# EXERCISE DESCRIPTION
Copy out precisely the lines beginning at the line that contains "Build this scene" and ending at the line that contains "w.node_tree.nodes['Background'].inputs[1].default_value = 0.0", including both.

** BEGIN SUPPLIED RECORDS **

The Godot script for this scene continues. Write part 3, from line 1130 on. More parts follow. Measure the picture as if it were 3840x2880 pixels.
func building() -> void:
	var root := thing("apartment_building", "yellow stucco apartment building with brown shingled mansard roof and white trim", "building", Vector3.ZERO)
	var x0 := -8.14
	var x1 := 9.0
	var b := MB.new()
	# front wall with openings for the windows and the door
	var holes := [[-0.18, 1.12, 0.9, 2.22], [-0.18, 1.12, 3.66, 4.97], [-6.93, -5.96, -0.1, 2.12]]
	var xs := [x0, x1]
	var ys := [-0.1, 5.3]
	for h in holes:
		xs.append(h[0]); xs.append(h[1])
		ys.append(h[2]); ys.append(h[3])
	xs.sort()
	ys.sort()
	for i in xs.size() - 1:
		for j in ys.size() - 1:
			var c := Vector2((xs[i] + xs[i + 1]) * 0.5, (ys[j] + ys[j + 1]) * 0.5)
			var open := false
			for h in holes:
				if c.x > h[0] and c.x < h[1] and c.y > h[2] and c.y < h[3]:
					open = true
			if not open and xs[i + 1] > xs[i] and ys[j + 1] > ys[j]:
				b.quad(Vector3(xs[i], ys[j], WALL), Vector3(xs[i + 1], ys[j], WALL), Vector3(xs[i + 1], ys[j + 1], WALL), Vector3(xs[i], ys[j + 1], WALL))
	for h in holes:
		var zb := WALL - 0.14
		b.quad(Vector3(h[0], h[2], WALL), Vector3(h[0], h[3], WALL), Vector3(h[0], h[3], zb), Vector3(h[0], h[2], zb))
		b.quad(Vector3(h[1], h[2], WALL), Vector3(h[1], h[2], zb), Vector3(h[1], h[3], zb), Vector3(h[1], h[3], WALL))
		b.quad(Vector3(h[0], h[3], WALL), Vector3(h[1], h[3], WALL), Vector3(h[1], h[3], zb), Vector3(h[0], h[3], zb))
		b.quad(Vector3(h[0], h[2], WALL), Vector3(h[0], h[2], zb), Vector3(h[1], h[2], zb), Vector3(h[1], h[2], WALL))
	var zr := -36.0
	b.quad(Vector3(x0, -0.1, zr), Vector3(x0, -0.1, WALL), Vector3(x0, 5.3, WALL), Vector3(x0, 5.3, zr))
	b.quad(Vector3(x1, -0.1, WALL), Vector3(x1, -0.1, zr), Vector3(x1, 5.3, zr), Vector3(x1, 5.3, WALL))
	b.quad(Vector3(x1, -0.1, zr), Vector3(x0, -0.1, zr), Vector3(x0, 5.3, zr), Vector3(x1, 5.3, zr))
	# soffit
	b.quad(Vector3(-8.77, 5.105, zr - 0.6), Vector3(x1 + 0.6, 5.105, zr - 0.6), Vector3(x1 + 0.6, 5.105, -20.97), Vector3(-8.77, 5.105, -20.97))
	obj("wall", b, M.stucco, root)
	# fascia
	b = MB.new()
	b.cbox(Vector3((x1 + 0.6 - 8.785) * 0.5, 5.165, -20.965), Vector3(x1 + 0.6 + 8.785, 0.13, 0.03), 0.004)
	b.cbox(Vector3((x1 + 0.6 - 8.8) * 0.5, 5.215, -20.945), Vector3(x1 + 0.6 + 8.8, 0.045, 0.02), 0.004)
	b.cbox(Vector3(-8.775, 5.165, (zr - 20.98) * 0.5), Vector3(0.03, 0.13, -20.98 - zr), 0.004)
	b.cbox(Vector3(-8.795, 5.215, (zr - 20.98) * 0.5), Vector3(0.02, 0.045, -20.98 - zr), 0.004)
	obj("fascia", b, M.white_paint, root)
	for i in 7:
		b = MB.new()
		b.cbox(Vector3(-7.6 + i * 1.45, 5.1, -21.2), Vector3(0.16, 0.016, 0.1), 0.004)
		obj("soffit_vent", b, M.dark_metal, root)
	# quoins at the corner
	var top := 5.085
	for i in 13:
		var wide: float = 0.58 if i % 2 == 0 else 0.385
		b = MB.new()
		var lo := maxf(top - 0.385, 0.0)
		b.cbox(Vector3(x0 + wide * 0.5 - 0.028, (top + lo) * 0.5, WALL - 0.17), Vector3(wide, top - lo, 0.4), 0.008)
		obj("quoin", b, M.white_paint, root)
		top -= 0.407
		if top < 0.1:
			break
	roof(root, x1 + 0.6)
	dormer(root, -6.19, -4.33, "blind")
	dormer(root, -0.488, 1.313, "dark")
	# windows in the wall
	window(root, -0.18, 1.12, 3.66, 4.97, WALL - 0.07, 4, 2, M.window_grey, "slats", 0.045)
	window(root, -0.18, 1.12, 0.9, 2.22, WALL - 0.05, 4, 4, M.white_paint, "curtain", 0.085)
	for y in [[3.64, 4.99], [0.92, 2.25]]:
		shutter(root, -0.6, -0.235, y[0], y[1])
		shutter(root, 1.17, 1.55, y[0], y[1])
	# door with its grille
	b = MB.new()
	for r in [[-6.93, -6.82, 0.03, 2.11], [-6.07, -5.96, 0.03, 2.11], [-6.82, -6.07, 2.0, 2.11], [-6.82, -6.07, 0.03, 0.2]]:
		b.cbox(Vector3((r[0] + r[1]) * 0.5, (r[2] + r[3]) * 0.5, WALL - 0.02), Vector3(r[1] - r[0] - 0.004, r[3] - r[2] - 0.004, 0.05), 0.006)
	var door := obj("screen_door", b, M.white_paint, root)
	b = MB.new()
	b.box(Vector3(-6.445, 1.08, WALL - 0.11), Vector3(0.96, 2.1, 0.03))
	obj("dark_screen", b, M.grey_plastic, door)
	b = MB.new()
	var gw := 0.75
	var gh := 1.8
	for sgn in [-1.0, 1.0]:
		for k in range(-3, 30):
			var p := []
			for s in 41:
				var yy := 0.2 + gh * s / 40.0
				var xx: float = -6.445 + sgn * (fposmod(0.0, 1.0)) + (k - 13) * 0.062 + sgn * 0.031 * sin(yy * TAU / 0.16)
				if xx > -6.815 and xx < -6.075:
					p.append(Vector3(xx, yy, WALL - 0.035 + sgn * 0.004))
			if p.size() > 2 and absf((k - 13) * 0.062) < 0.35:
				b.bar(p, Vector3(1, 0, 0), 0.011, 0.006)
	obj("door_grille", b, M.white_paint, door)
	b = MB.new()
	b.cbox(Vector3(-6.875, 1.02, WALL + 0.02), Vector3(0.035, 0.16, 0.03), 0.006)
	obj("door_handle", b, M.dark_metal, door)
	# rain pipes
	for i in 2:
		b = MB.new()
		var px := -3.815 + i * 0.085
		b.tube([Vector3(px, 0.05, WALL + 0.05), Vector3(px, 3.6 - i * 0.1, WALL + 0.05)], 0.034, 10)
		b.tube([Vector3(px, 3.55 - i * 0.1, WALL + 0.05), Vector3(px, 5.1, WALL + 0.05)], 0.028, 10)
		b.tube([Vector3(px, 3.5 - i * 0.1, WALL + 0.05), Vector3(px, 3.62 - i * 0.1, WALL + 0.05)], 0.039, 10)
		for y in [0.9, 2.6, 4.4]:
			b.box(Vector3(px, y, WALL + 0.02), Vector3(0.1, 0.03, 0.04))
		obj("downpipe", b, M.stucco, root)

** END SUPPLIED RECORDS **
** BEGIN SUPPLIED RECORDS **

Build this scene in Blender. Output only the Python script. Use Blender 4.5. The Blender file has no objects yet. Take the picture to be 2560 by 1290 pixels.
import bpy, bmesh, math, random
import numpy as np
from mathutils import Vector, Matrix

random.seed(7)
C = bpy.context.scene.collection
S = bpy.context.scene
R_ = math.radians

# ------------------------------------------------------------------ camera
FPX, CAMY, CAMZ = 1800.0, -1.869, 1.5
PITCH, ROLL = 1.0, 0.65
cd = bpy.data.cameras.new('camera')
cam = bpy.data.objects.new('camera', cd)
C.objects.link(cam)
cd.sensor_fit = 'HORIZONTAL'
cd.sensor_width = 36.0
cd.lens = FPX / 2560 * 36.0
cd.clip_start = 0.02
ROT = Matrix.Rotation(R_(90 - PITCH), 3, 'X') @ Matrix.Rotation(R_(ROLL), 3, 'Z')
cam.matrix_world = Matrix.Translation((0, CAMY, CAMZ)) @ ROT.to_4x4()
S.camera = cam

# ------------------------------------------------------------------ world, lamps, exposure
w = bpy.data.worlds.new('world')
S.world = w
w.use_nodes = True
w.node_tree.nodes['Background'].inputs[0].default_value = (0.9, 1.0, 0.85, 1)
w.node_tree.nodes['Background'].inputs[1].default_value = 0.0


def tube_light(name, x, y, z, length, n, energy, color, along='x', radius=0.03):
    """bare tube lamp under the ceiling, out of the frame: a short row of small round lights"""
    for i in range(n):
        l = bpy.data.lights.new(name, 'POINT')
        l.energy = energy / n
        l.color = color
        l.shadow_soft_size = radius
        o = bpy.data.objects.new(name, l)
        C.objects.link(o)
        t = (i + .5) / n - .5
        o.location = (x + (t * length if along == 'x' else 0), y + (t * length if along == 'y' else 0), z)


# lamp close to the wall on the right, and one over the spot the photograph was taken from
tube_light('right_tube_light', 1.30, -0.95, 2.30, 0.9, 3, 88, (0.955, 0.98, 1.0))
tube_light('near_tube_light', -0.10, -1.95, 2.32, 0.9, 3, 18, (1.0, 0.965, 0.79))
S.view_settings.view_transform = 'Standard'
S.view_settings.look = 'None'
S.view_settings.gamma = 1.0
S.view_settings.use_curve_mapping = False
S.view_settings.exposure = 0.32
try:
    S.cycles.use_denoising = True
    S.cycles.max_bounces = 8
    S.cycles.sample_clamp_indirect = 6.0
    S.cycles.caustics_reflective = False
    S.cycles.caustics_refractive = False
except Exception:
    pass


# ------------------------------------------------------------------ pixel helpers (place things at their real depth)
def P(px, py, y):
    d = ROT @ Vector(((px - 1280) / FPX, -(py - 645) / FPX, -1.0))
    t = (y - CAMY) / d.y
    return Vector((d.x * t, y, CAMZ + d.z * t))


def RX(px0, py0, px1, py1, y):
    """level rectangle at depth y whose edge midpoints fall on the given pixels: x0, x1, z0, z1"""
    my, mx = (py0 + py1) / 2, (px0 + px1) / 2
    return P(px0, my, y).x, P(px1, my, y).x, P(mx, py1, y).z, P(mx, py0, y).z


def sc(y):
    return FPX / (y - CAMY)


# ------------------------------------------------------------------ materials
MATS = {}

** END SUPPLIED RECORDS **

# RESPONSE TO THIS EXERCISE
Build this scene in Blender. Output only the Python script. Use Blender 4.5. The Blender file has no objects yet. Take the picture to be 2560 by 1290 pixels.
import bpy, bmesh, math, random
import numpy as np
from mathutils import Vector, Matrix

random.seed(7)
C = bpy.context.scene.collection
S = bpy.context.scene
R_ = math.radians

# ------------------------------------------------------------------ camera
FPX, CAMY, CAMZ = 1800.0, -1.869, 1.5
PITCH, ROLL = 1.0, 0.65
cd = bpy.data.cameras.new('camera')
cam = bpy.data.objects.new('camera', cd)
C.objects.link(cam)
cd.sensor_fit = 'HORIZONTAL'
cd.sensor_width = 36.0
cd.lens = FPX / 2560 * 36.0
cd.clip_start = 0.02
ROT = Matrix.Rotation(R_(90 - PITCH), 3, 'X') @ Matrix.Rotation(R_(ROLL), 3, 'Z')
cam.matrix_world = Matrix.Translation((0, CAMY, CAMZ)) @ ROT.to_4x4()
S.camera = cam

# ------------------------------------------------------------------ world, lamps, exposure
w = bpy.data.worlds.new('world')
S.world = w
w.use_nodes = True
w.node_tree.nodes['Background'].inputs[0].default_value = (0.9, 1.0, 0.85, 1)
w.node_tree.nodes['Background'].inputs[1].default_value = 0.0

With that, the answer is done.